Quando escutava histórias sobre adolescentes, acreditava que eram lendas, mitos. Minha única filha chegou lá. Nem mito nem lenda.
Tentando instruir-me para jogar o jogo, dei uma olhada nos livros do Içami Tiba. O que li (Quem ama educa - adolescentes) me decepcionou. Começa com uma referência aos padrões do mercado: como a empresa moderna não é mais em forma de pirâmide, implicando relações de subordinação, a família contemporânea segue o mesmo modelo, contemplando relações de cooperação.
Estou certa que os Baby Boomers - hoje Aged Boomers - com medo de serem temidos (e não amados) por seus filhos acreditam nessa esparrela. Até no Paraíso existem anjos, arcanjos, querubins e serafins. Santos de primeira classe (que têm dias festivos só para eles, por exemplo Santo Antônio, São João e São Pedro) e Santos sem dia específico, que são festejados no Dia de Todos os Santos (1 de novembro). Acho que uma certa hierarquia é fundamental. Não adianta criar filho para um mundo que não existe. E no mundo há hierarquia.

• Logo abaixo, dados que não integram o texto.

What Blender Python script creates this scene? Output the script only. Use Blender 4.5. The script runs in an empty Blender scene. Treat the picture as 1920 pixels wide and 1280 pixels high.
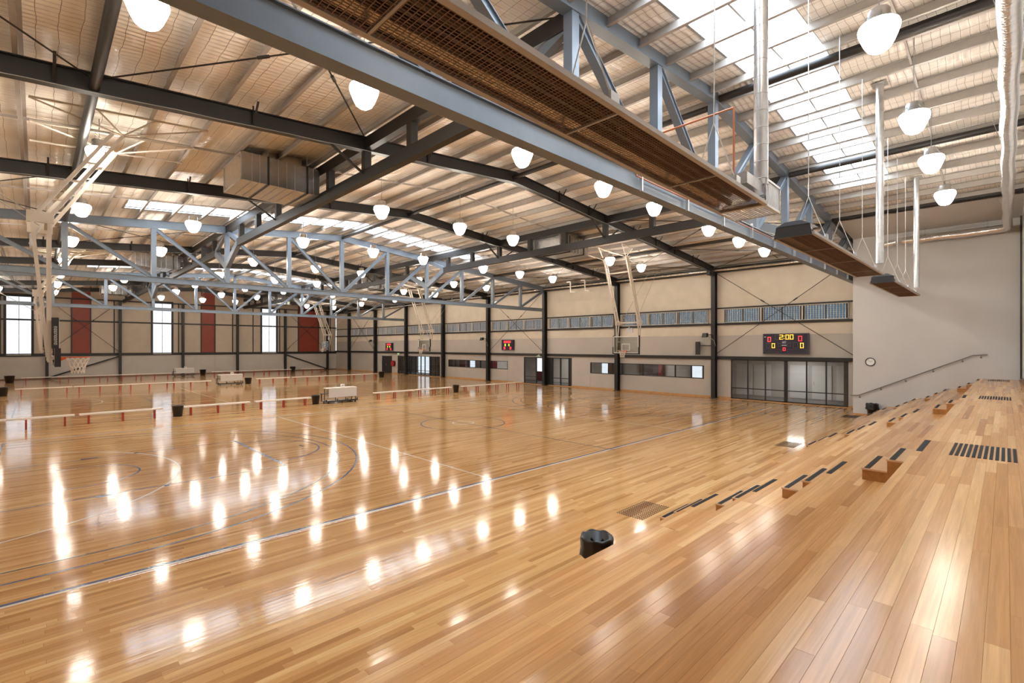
import bpy, bmesh, math, random
from mathutils import Vector, Matrix

random.seed(7)
S = bpy.context.scene
COL = S.collection
PI = math.pi

# ------------------------------------------------------------------ camera
cd = bpy.data.cameras.new('camera')
cam = bpy.data.objects.new('camera', cd)
COL.objects.link(cam)
cam.location = (16.538, -13.245, 3.323)
cam.rotation_euler = (PI / 2, 0, 0.795)
cd.sensor_fit = 'HORIZONTAL'
cd.sensor_width = 36.0
cd.lens = 908.6 / 1920 * 36.0
cd.shift_y = 9.2 / 1920
cd.clip_start = 0.05
cd.clip_end = 300
S.camera = cam

# ------------------------------------------------------------------ world, exposure
SKY = (0.80, 0.90, 1.0)
SKY_STRENGTH = 7.5
w = bpy.data.worlds.new('overcast_sky')
S.world = w
w.use_nodes = True
bg = w.node_tree.nodes['Background']
bg.inputs['Color'].default_value = (*SKY, 1)
bg.inputs['Strength'].default_value = SKY_STRENGTH
LAMP_EMIT = 44.0
LAMP_COL = (1.0, 0.92, 0.80)
S.view_settings.view_transform = 'Standard'
S.view_settings.look = 'None'
S.view_settings.gamma = 1.0
S.view_settings.use_curve_mapping = False
S.view_settings.exposure = 1.5
cy = S.cycles
cy.use_denoising = True
cy.max_bounces = 8
cy.diffuse_bounces = 5
cy.glossy_bounces = 4
cy.transmission_bounces = 4
cy.transparent_max_bounces = 12
cy.caustics_reflective = False
cy.caustics_refractive = False
cy.sample_clamp_indirect = 6.0
cy.use_light_tree = True


def portal(loc, rot, sx, sy):
    l = bpy.data.lights.new('daylight_portal', 'AREA')
    l.shape = 'RECTANGLE'
    l.size = sx
    l.size_y = sy
    l.cycles.is_portal = True
    o = bpy.data.objects.new('daylight_portal', l)
    o.location = loc
    o.rotation_euler = rot
    COL.objects.link(o)
    return o


# ------------------------------------------------------------------ building constants (metres)
YR = -0.28                       # ridge
SL = 0.0855                      # roof slope
ZR = 9.55                        # underside of rafters at the ridge


def zb(y):                       # underside of rafters
    return ZR - SL * abs(y - YR)


def zskin(y):                    # underside of roof insulation
    return zb(y) + 0.62


BAY = 7.281
X0 = 3.398
NCX = [11.0] + [X0 - BAY * k for k in range(0, 8)]      # column lines, east to west
YN = 17.84                       # north columns
YNW = 18.1                       # north wall face
XW = -52.0                       # west columns
XWW = -52.25                     # west wall face
YG = 15.4                        # grey end wall by the bleachers
YS = -18.4                       # south wall
XE = 17.0                        # wall behind the top platform
TX = [11.03, -11.16, -33.0]      # truss lines
PANEL = 3.03
SKYX = [(11.95, 13.65), (-10.2, -8.45), (-32.05, -30.3)]
SKYY = (-10.6, 8.9)
LATY = (-6.34, 5.78)
ORD = ['first', 'second', 'third', 'fourth', 'fifth', 'sixth', 'seventh', 'eighth', 'ninth', 'tenth', 'eleventh', 'twelfth']

# ------------------------------------------------------------------ mesh builder


class MB:
    def __init__(s):
        s.v = []
        s.f = []
        s.mi = []
        s.sm = []

    def _add(s, vs, fs, mi=0, smooth=False):
        b = len(s.v)
        s.v += [tuple(p) for p in vs]
        for f in fs:
            s.f.append(tuple(b + i for i in f))
            s.mi.append(mi)
            s.sm.append(smooth)

    def box(s, x0, x1, y0, y1, z0, z1, mi=0):
        s._add([(x0, y0, z0), (x1, y0, z0), (x1, y1, z0), (x0, y1, z0), (x0, y0, z1), (x1, y0, z1), (x1, y1, z1), (x0, y1, z1)],
               [(3, 2, 1, 0), (4, 5, 6, 7), (0, 1, 5, 4), (1, 2, 6, 5), (2, 3, 7, 6), (3, 0, 4, 7)], mi)
        return s

    def hexa(s, vs, mi=0):
        s._add(vs, [(3, 2, 1, 0), (4, 5, 6, 7), (0, 1, 5, 4), (1, 2, 6, 5), (2, 3, 7, 6), (3, 0, 4, 7)], mi)
        return s

    def bar(s, p, q, wd, h, up=(0, 0, 1), mi=0):
        p = Vector(p)
        q = Vector(q)
        d = (q - p).normalized()
        u = Vector(up)
        u = (u - d * u.dot(d))
        if u.length < 1e-5:
            u = Vector((1, 0, 0)) - d * d.x
        u.normalize()
        r = d.cross(u)
        a = r * (wd / 2)
        b = u * (h / 2)
        return s.hexa([p - a - b, p + a - b, q + a - b, q - a - b, p - a + b, p + a + b, q + a + b, q - a + b], mi)

    def ibeam(s, p, q, h, wd, tf=0.02, tw=0.015, up=(0, 0, 1), mi=0):
        p = Vector(p)
        q = Vector(q)
        d = (q - p).normalized()
        u = Vector(up)
        u = (u - d * u.dot(d)).normalized()
        o = u * (h / 2 - tf / 2)
        s.bar(p + o, q + o, wd, tf, up, mi)
        s.bar(p - o, q - o, wd, tf, up, mi)
        return s.bar(p, q, tw, h - 2 * tf, up, mi)

    def tube(s, p, q, r, n=8, r2=None, mi=0, cap=True):
        p = Vector(p)
        q = Vector(q)
        d = (q - p).normalized()
        u = Vector((0, 0, 1)) if abs(d.z) < 0.9 else Vector((1, 0, 0))
        u = (u - d * u.dot(d)).normalized()
        t = d.cross(u)
        r2 = r if r2 is None else r2
        vs = []
        for c, rr in ((p, r), (q, r2)):
            for i in range(n):
                a = 2 * PI * i / n
                vs.append(c + (u * math.cos(a) + t * math.sin(a)) * rr)
        s._add(vs, [(i, (i + 1) % n, n + (i + 1) % n, n + i) for i in range(n)], mi, n >= 8)
        if cap:
            s._add(vs[:n], [tuple(reversed(range(n)))], mi)
            s._add(vs[n:], [tuple(range(n))], mi)
        return s

    def path(s, pts, r, n=8, mi=0):
        for a, b in zip(pts[:-1], pts[1:]):
            s.tube(a, b, r, n, mi=mi)
        return s

    def lathe(s, prof, n=16, c=(0, 0, 0), mi=0, smooth=True):
        vs = []
        for r, z in prof:
            for i in range(n):
                a = 2 * PI * i / n
                vs.append((c[0] + r * math.cos(a), c[1] + r * math.sin(a), c[2] + z))
        fs = []
        for j in range(len(prof) - 1):
            for i in range(n):
                fs.append((j * n + i, j * n + (i + 1) % n, (j + 1) * n + (i + 1) % n, (j + 1) * n + i))
        s._add(vs, fs, mi, smooth)
        return s

    def disc(s, c, r, n=24, axis='z', mi=0, flip=False):
        vs = []
        for i in range(n):
            a = 2 * PI * i / n
            x, y = r * math.cos(a), r * math.sin(a)
            vs.append((c[0] + x, c[1] + y, c[2]) if axis == 'z' else (c[0] + x, c[1], c[2] + y))
        f = tuple(range(n))
        s._add(vs, [f[::-1] if flip else f], mi)
        return s

    def ring(s, c, R, r, n=24, m=6, axis='z', mi=0):
        vs = []
        for i in range(n):
            a = 2 * PI * i / n
            for j in range(m):
                b = 2 * PI * j / m
                rr = R + r * math.cos(b)
                x, y, z = rr * math.cos(a), rr * math.sin(a), r * math.sin(b)
                vs.append((c[0] + x, c[1] + y, c[2] + z) if axis == 'z' else (c[0] + x, c[1] + z, c[2] + y))
        fs = []
        for i in range(n):
            for j in range(m):
                fs.append((i * m + j, ((i + 1) % n) * m + j, ((i + 1) % n) * m + (j + 1) % m, i * m + (j + 1) % m))
        s._add(vs, fs, mi, True)
        return s

    def quad(s, a, b, c, d, mi=0):
        s._add([a, b, c, d], [(0, 1, 2, 3)], mi)
        return s

    def strip(s, inner, outer, mi=0):
        n = len(inner)
        s._add(inner + outer, [(i, i + 1, n + i + 1, n + i) for i in range(n - 1)], mi)
        return s

    def mesh(s, name, mats):
        me = bpy.data.meshes.new(name)
        me.from_pydata(s.v, [], s.f)
        for m in (mats if isinstance(mats, (list, tuple)) else [mats]):
            me.materials.append(m)
        me.polygons.foreach_set('material_index', s.mi)
        me.polygons.foreach_set('use_smooth', s.sm)
        me.update()
        return me

    def build(s, name, mats, parent=None, kind=None):
        o = bpy.data.objects.new(name, s.mesh(name, mats))
        COL.objects.link(o)
        if parent is not None:
            o.parent = parent
        if kind:
            o['kind'] = kind
        return o


def link_mesh(name, me, parent=None, loc=None, rot=None):
    o = bpy.data.objects.new(name, me)
    COL.objects.link(o)
    if parent is not None:
        o.parent = parent
    if loc is not None:
        o.location = loc
    if rot is not None:
        o.rotation_euler = rot
    return o


def tag(o, label, cat, group=None):
    o['label'] = label
    o['category'] = cat
    if group:
        o['group'] = group
    return o


def thing(name, label, cat, loc=(0, 0, 0), rz=0, group=None):
    o = bpy.data.objects.new(name, None)
    o.empty_display_size = 0.2
    COL.objects.link(o)
    o.location = loc
    o.rotation_euler = (0, 0, rz)
    return tag(o, label, cat, group)


def struct(name, loc=(0, 0, 0)):
    o = bpy.data.objects.new(name, None)
    COL.objects.link(o)
    o.location = loc
    o['kind'] = 'structure'
    return o


KIDS = {}


def dup(root, loc=None, rz=None, label=None, group=None):
    """a copy of a thing with copies of its parts and sub-parts (mesh data shared)"""
    if not KIDS:
        pass
    r = root.copy()
    COL.objects.link(r)
    if loc is not None:
        r.location = loc
    if rz is not None:
        r.rotation_euler = (0, 0, rz)
    if label:
        r['label'] = label
    if group:
        r['group'] = group
    for ch in list(root.children):
        c = ch.copy()
        COL.objects.link(c)
        c.parent = r
        for g in list(ch.children):
            d = g.copy()
            COL.objects.link(d)
            d.parent = c
    return r


# ------------------------------------------------------------------ materials
def nmat(name):
    m = bpy.data.materials.new(name)
    m.use_nodes = True
    nt = m.node_tree
    return m, nt, nt.nodes['Principled BSDF']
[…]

As famílias envolvem sentimentos. É onde aprendemos a odiar(vide Caim e Abel e toda a literatura acerca dos irmãos) mas também a amar. Como o velho Sarte, é como varíola, temos uma única vez mas ficamos marcados para sempre.
Por envolver sentimentos, não podem ser comparadas a empresas, que envolvem processo produtivo e lucros (até as beneficentes devem visar lucros, objetivando a autonomia). Talvez eu possa despedir meu marido, mas nunca meu filho de 5 anos. Ou de 10. Ou até mesmo de 15. Eu estaria indo contra a lei (Código Civil que entrou em vigor em 2003) que estabelece que os pais são responsáveis pelos filhos até que esses completem 18 anos (ou 16, em caso de emancipação).
Por outro lado, mães não tem 13 salários, não ganham bônus, não tem férias. Nem ganham hora extra ou têm direito a repouso semanal. Não são promovidas, não tem sala de canto e água gelada, com vista para a Avenida Paulista. Pelo contrário, aquelas que ousam abrir mão da brilhante carreira de executiva são olhadas pelas outras, outros e quem sabe até por si mesmas como cidadã de segunda classe.
Não tem mais cartão de visita, carro da empresa e almoço espichado de sexta-feira.
Os adultos de hoje não são respeitados porque a juventude é um valor em si a ser perseguido. Essa idéia não é minha, mas do Zygmunt Bauman. Como um jovem respeita aquele(a) que tem inveja dele, que se esforça para parecer com ele? E dá-lhe toda uma indústria que vende juventude e felicidade eterna, em potes, injeções de botox, caras aparvalhadas e toneladas de fluoxetina.
Tenho certeza absoluta que minha geração está sendo um fiasco na educação de seus filhos.